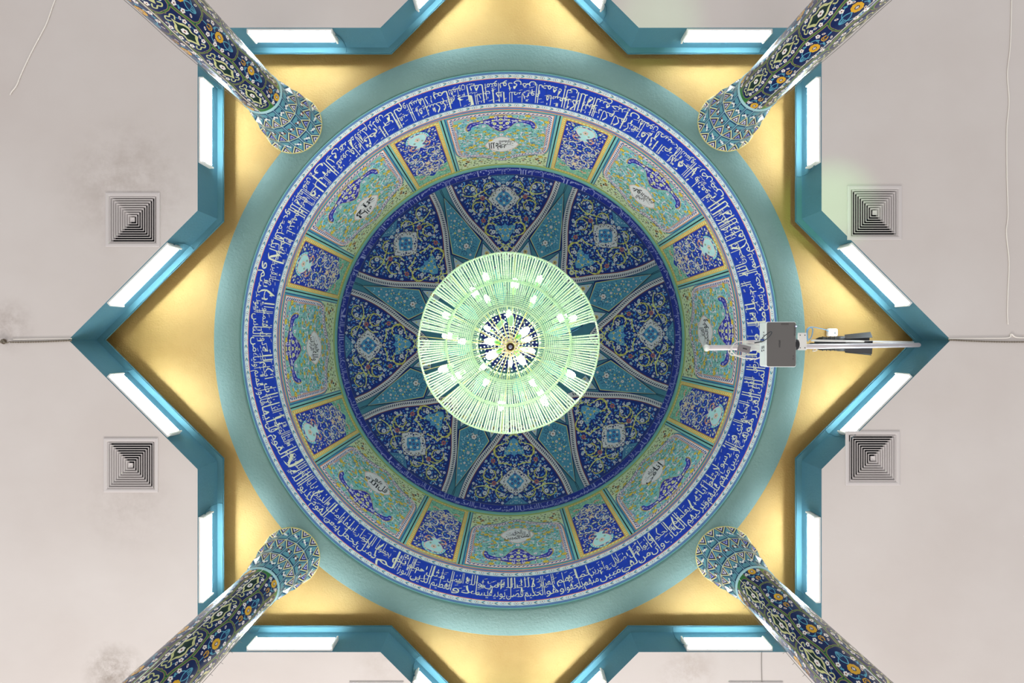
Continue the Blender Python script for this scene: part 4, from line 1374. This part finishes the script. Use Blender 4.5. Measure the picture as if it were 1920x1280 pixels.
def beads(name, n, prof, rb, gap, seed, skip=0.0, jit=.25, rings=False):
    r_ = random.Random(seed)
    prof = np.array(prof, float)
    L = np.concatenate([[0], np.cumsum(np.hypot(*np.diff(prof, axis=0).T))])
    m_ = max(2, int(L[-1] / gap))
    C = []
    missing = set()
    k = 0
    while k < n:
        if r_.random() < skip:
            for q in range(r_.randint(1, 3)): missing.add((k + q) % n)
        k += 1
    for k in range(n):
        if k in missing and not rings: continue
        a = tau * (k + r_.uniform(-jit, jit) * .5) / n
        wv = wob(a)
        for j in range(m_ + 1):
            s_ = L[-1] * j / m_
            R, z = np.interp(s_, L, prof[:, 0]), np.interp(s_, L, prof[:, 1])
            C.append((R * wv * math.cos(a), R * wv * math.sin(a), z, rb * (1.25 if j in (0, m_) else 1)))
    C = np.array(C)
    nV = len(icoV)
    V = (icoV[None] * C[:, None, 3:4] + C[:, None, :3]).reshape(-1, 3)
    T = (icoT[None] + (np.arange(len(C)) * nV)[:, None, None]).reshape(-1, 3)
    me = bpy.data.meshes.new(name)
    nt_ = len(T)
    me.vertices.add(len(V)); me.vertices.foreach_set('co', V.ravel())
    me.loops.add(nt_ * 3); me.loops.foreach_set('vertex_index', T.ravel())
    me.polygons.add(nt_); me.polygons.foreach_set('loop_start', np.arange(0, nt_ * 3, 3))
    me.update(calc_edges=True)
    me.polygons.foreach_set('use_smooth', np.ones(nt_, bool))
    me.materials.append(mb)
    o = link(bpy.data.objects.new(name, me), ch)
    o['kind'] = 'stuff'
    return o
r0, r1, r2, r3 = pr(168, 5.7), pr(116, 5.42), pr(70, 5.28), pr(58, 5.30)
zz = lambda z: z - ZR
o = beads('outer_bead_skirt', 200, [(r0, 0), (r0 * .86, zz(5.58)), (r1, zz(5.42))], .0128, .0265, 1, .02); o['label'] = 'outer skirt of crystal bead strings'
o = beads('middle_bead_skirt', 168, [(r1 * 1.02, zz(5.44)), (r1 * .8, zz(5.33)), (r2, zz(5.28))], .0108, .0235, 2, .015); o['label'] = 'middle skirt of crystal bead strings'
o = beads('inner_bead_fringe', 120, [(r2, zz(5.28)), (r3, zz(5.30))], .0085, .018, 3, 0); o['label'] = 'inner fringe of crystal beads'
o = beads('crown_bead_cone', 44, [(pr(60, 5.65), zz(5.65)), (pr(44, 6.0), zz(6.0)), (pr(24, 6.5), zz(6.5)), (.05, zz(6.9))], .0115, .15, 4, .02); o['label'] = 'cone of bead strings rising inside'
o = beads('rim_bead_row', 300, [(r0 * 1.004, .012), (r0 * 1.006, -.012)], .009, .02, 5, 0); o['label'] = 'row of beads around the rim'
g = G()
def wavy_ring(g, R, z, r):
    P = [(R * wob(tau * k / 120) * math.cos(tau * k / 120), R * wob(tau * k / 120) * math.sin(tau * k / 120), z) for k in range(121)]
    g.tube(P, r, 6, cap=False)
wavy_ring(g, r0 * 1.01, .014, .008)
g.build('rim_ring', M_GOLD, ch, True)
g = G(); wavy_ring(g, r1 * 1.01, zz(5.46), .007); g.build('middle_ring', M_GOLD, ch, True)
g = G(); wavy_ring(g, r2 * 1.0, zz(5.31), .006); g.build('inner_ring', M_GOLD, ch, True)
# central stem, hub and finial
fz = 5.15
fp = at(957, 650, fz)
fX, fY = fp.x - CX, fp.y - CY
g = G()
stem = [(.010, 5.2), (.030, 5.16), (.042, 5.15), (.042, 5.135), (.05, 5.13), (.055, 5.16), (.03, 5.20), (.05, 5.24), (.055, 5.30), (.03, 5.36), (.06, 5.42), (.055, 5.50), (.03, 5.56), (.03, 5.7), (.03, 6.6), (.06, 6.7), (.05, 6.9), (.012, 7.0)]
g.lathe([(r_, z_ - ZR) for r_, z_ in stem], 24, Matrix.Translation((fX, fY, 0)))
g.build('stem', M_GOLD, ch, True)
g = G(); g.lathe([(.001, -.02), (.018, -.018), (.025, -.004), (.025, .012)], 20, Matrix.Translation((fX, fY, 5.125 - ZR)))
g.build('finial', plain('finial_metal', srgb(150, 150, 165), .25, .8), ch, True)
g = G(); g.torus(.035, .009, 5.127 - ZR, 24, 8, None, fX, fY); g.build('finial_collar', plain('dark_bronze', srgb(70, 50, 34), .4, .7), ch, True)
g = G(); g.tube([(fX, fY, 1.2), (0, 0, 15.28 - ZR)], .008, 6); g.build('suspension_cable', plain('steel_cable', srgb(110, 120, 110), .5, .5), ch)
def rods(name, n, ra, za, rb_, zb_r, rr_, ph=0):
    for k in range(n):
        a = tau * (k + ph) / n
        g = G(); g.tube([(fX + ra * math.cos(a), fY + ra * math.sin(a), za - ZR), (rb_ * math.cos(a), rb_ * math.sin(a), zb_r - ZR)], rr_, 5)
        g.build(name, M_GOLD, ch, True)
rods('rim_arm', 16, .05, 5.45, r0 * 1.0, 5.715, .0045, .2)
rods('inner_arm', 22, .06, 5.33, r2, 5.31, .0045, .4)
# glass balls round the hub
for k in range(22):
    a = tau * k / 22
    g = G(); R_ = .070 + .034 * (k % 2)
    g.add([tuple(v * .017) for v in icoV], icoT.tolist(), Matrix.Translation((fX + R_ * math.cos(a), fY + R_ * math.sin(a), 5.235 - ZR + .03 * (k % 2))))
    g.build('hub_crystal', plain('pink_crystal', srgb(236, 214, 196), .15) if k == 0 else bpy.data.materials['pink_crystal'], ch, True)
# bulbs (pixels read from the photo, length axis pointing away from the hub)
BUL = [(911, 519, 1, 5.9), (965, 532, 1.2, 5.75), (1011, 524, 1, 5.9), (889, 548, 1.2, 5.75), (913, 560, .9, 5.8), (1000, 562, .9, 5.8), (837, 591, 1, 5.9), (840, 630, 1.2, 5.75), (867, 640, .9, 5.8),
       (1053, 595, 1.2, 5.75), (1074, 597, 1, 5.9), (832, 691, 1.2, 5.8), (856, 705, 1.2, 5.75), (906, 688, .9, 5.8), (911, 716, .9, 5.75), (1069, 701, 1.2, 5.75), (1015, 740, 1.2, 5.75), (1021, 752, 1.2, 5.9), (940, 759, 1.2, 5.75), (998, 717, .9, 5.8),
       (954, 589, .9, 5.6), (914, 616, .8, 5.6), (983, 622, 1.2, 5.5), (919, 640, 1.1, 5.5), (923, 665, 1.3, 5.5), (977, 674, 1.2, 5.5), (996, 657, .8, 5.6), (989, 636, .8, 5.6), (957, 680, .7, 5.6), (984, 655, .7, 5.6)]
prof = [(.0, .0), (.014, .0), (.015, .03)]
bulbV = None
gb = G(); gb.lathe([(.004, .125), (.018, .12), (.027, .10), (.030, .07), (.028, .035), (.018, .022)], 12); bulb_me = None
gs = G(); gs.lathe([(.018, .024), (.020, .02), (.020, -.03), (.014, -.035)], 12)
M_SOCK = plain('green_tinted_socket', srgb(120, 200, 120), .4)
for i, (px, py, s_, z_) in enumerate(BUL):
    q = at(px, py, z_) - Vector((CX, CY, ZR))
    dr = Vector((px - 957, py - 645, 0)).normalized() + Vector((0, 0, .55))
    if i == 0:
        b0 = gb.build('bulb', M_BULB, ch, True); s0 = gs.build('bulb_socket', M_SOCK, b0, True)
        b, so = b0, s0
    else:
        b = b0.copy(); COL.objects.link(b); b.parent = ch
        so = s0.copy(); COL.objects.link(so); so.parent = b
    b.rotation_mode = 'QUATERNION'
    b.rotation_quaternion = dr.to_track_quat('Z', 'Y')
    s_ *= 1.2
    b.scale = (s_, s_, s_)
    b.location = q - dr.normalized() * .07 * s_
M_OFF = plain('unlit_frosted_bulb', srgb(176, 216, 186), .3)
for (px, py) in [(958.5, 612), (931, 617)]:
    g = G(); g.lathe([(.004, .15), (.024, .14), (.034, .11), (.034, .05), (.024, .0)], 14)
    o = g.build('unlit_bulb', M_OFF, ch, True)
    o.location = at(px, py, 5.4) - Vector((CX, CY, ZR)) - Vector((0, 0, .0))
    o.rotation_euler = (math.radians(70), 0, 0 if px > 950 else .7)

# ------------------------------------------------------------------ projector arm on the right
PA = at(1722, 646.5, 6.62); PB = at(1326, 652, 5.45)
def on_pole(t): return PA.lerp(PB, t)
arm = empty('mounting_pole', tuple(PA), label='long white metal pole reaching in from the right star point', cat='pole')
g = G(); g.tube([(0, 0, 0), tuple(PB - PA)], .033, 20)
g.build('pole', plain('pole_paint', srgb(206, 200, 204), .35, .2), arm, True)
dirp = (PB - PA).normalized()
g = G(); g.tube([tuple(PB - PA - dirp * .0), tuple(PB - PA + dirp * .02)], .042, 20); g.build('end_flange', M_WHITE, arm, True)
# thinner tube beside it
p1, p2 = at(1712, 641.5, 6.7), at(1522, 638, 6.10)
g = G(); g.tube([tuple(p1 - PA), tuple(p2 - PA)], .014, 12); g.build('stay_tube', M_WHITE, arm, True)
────
Goal of the exercise:
Report all lines of the material that contain the word "pixels".

Solution for this exercise:
Continue the Blender Python script for this scene: part 4, from line 1374. This part finishes the script. Use Blender 4.5. Measure the picture as if it were 1920x1280 pixels.
# bulbs (pixels read from the photo, length axis pointing away from the hub)